I dreamed last night that I went back to Ohio for a visit and was over at my father's house to see my sister. For some reason, their parish priest was there for a visit, in full high-ceremonial finery, no less.
He and my stepmom were talking about the Mel Gibson epic "The Passion of the Christ", and how he thinks that everyone should see it to gain an appreciation for the Christian faith.
I am my outspoken self even in my dreams, so naturally I said I had avoided that movie because it was just too violent for my liking. I don't need to watch a religious snuff film. My nightmares are fueled with enough images for several lifetimes already.
Sigh.
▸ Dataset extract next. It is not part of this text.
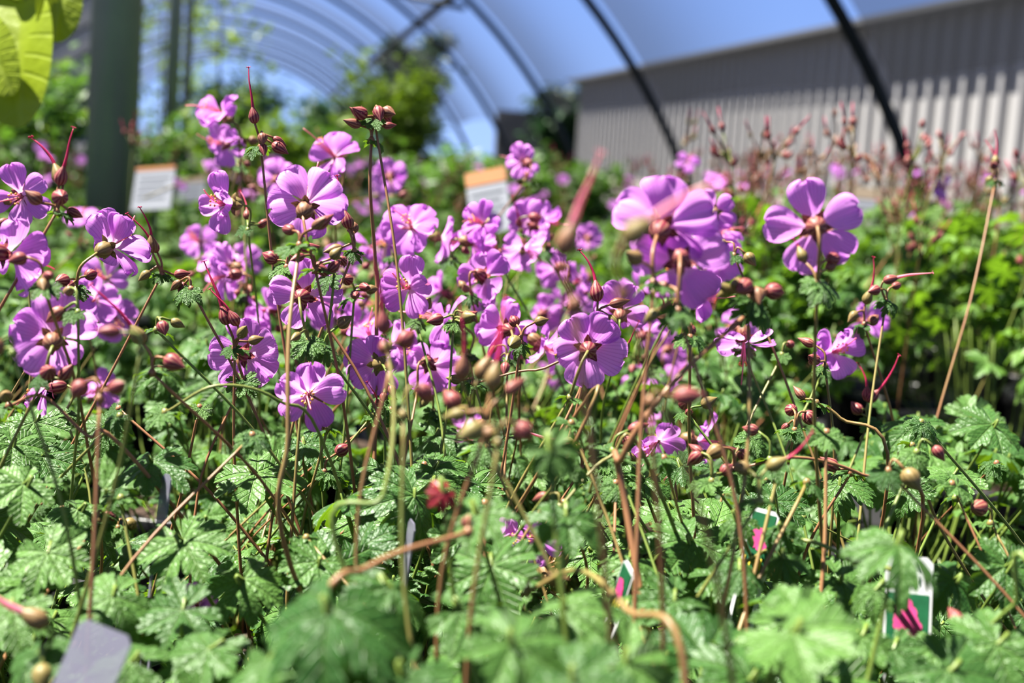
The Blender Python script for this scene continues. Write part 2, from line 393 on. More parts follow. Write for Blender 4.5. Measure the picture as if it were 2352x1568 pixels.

This was not a popular viewpoint. The priest started in on me about it, and the fact that he felt my spirituality was flawed because I lacked a proper fear of God. We argued back and forth so much that I didn't even get to visit with my family and left in disgust.
An interesting observation that I had about this dream when I woke up is that my family, rather than coming to my aid, mostly just rolled their eyes at me and apologized to the priest for how I was offending him.
It is true that I am distant with my dad's side of the family. My father and I have had periods of estrangement to the point that my siblings (all much younger than me) barely know me. I am an utter stranger to my youngest sister Molly, which was never my intention. It just got too hard to bridge the distance of 2300 miles and the emotional gulf that still lies like an open wound from where my brother Ryan used to be. Without him to bridge the generation gap as it were, I feel totally old and separate and different from the rest of my brothers and sisters.
Of course, I am different in that I have a different mother than they do. And I live far away. And I am a whole generation older. And I am different from most other people in a lot of weird little ways, or so I am told. I feel vastly misunderstood sometimes. Luckily for me I have people in my life who at least mostly get me as a person. But the fact remains that it has always been a regret of mine that I couldn't rise above the hard times I was having with my father to be there for my siblings more.
When Ryan was alive, he did that. He looked out for them. I am a poor substitute for him in that regard. I'm trying, little by little, to let them know now that I am in their corner, that I have always loved them, that I am, unlike Ryan, still within reach. In still, small movements, I am just trying to be there.
I may have imperfect faith, but I do have perfect love, if not fully expressed yet. It is still a big gap, but when wounds heal, the edges get closer together. Healing is my business, so I guess Ryan would want me to do the work.For him I really will.